Wednesday, April 20, 2016

Utilities, Developers Strike Deal on Solar Pricing in N.Y.

Home Solar Panel System (Credit: Click to Enlarge.
New York state's major electric utilities and three leading solar power developers yesterday announced an agreement on a new net-metering plan, a move that links two sides that elsewhere are in a pitched battle over the fair cost that owners of distributed solar units should receive for surplus carbon-free power they sell back to the grid.

The agreement preserves full retail electricity price credits for individual rooftop solar owners until 2020, while phasing in increased payments to utilities from developers of large solar installations.

The proposal was submitted to the New York Public Service Commission as a component of New York's Reforming the Energy Vision (REV) policy, which recasts utilities as delivery services for customer and third-party electricity providers.  It was signed by Consolidated Edison, the state's largest utility; owners of four other utilities upstate; and SolarCity, SunPower and SunEdison following a negotiation facilitated by the Advanced Energy Economy Institute.

"We're working together to keep our state's solar market vibrant while enabling us to maintain the robust power grid that solar energy requires, and in a way that is fair to all customers," said John McAvoy, ConEd's chairman and CEO. "Utilities and solar companies have found common ground to enhance our environment, the economy and electric reliability."

"I think it's a really interesting proposal that I hope all the rest of the stakeholders can now examine," said Anne Reynolds, executive director of the Alliance for Clean Energy New York, an advocacy group that includes environmental organizations and clean-tech companies. "But I think the nice thing about it is it shows the developers and the utilities can have productive conversations about these tough questions, like community net metering."

"It's very encouraging to see some of the leading solar companies and the utilities in New York collaborating instead of fighting against each other, as we've seen in other jurisdictions," said Jackson Morris, director for Eastern energy at the Natural Resources Defense Council. "It's really striking that you're not seeing what has been historically almost ideologically a butting of heads."

The agreement proposes that owners of behind-the-meter residential rooftop solar units continue to receive the retail price of electricity as a credit for power delivered back to the grid through Jan. 1, 2020. This was a top priority of the solar power suppliers, according to people involved in the agreement.

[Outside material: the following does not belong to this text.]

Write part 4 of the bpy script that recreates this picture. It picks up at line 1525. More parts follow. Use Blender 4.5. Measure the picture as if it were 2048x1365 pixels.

After the 2020 date, the solar credit would be reduced on a schedule to be set by the commission.

Payments to utilities would start immediately by developers of large-scale "community" solar farms, which effectively reduces the subsidies that solar power owners receive from other utility ratepayers, utility officials said.

The proposal is one of many submitted to the New York power regulators. The PSC's next step will be to convene discussion around what various stakeholders want to see in a final net-metering rule.